Re distribution/bandwidth problems - use Bit torrent in your custom client and/or provide Bit torrent links, problem solved.
that Yoda had a side gig as a chiropractor?
It's not offtopic, dumbass. It's orthogonal.
If we weren't spending 5 bucks for a coke and 4 bucks for a box of sno-caps, and another 4.50 for a lunchbag full of popcorn, then another 13 bucks to see the movie, which is prempted by a half an hour of commercials. People would probably go to the movies more.
I know I don't go because I can't afford to spend 50 bucks every time I want to see a movie with my wife.. We would rather just pay the netflix subscription and wait for it to come out on dvd. If napster provided the movies for a cheap price, in iso format, and dolled out enough bandwith... I'd be happy to invest some of my hard earned cash into it.

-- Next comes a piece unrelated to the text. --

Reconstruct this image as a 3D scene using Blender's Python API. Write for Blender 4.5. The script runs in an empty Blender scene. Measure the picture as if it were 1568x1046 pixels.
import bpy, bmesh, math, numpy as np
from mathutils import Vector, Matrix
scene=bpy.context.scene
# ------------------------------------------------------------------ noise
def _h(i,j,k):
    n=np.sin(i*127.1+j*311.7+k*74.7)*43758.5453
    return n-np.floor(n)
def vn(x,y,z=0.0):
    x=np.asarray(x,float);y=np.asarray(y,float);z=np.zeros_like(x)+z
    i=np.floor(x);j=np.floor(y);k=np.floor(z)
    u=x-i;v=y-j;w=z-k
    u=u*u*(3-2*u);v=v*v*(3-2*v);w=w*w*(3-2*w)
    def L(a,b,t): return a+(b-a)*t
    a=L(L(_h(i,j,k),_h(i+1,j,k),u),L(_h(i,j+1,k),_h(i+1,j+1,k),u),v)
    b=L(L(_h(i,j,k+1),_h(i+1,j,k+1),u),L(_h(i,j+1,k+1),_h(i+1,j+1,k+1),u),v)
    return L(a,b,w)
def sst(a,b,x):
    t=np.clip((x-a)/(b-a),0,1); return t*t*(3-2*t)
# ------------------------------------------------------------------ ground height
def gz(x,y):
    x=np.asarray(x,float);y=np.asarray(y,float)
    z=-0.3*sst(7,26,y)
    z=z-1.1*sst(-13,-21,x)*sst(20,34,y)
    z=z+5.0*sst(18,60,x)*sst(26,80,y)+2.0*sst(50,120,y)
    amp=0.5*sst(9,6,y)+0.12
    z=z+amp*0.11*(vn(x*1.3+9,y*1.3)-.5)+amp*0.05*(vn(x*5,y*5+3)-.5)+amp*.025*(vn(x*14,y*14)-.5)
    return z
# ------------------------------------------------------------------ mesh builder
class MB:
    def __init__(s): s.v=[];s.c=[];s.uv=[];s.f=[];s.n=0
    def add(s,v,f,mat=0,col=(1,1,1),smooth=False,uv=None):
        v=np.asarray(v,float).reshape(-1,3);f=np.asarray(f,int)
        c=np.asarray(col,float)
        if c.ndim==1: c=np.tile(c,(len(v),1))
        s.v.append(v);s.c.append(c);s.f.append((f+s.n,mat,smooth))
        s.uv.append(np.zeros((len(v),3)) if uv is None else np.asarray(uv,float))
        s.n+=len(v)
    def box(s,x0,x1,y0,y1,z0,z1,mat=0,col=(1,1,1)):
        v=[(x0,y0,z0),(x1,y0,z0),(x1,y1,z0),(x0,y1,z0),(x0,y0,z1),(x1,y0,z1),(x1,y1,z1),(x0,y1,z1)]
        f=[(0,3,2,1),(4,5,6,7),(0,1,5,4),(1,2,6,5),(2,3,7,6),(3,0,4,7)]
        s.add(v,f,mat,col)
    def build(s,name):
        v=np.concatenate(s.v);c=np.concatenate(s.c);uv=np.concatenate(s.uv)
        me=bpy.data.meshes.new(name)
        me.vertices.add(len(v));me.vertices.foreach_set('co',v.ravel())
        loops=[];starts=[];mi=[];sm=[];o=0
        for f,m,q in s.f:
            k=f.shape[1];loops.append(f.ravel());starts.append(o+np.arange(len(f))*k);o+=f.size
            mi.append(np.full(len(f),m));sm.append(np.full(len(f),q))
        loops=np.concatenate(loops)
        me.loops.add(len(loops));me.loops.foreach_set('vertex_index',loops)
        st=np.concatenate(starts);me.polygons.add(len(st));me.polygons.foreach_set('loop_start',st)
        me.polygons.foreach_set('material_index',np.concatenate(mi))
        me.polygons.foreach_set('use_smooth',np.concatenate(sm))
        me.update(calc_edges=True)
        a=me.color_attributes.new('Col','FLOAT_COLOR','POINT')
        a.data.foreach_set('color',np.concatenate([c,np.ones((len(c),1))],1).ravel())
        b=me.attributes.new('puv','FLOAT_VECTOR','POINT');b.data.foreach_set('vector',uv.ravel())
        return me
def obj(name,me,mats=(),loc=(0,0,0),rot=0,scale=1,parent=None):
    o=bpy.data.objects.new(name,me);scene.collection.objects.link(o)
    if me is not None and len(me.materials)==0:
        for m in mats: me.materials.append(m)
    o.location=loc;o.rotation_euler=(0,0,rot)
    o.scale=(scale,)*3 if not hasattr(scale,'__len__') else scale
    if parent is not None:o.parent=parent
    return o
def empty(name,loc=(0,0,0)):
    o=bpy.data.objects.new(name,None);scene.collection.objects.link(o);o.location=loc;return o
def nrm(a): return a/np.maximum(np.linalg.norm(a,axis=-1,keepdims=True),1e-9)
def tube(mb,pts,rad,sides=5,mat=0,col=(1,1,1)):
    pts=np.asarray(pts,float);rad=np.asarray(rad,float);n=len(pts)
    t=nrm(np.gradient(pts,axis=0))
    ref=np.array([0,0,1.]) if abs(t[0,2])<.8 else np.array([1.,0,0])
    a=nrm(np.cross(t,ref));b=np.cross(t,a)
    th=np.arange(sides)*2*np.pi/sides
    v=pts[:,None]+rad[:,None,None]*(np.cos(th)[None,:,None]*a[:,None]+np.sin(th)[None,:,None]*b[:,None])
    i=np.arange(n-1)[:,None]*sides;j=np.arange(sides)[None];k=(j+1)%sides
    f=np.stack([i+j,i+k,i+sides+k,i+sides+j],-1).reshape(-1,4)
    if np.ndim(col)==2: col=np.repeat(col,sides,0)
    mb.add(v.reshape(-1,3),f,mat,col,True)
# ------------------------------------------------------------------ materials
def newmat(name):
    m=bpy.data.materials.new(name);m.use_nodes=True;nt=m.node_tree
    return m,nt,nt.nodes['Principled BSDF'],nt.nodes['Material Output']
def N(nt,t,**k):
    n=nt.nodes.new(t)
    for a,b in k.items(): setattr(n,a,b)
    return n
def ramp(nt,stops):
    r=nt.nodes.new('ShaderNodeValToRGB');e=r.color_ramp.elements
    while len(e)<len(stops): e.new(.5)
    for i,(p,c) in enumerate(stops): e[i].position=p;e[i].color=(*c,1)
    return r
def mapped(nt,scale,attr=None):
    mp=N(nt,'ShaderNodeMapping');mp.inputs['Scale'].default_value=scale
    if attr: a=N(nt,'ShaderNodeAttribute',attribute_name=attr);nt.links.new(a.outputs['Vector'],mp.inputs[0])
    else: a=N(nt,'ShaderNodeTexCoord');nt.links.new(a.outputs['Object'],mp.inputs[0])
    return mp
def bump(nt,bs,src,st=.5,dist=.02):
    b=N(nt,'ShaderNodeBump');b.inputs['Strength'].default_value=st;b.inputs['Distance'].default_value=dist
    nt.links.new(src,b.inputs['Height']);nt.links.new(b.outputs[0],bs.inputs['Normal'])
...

The frenh ISP club-internet is proposing movies since one year at least. For 3 or 5 euros, you get a 24-hours licence to watch a streaming video. So you can interrupt, go back, and replay, but you can't burn it on a CD or DVD. The image and sound quality is like a DivX- file. Also, you need windows and media player 9.
Lets try to profit off the generation with no money!!!
BRILLIANT!
Are you going to donate your bandwidth for the sake of Napster's profit? I'm not. If they want to microcredit back to me something for the bandwidth I contribute or have a lower price for uploaders, then, sure.
They'd probably have to write an extention to BitTorrent to hand it though.
My God, it's Full of Source!
OUTSIDE_IP=$(dig +short my.ip @outsideip.net)
Cable is really taking off vs. DSL and it's faster than DSL (my Comcast account is 3mb down).
At that speed, it should be able to watch a high quality video stream in realtime as it's downloading.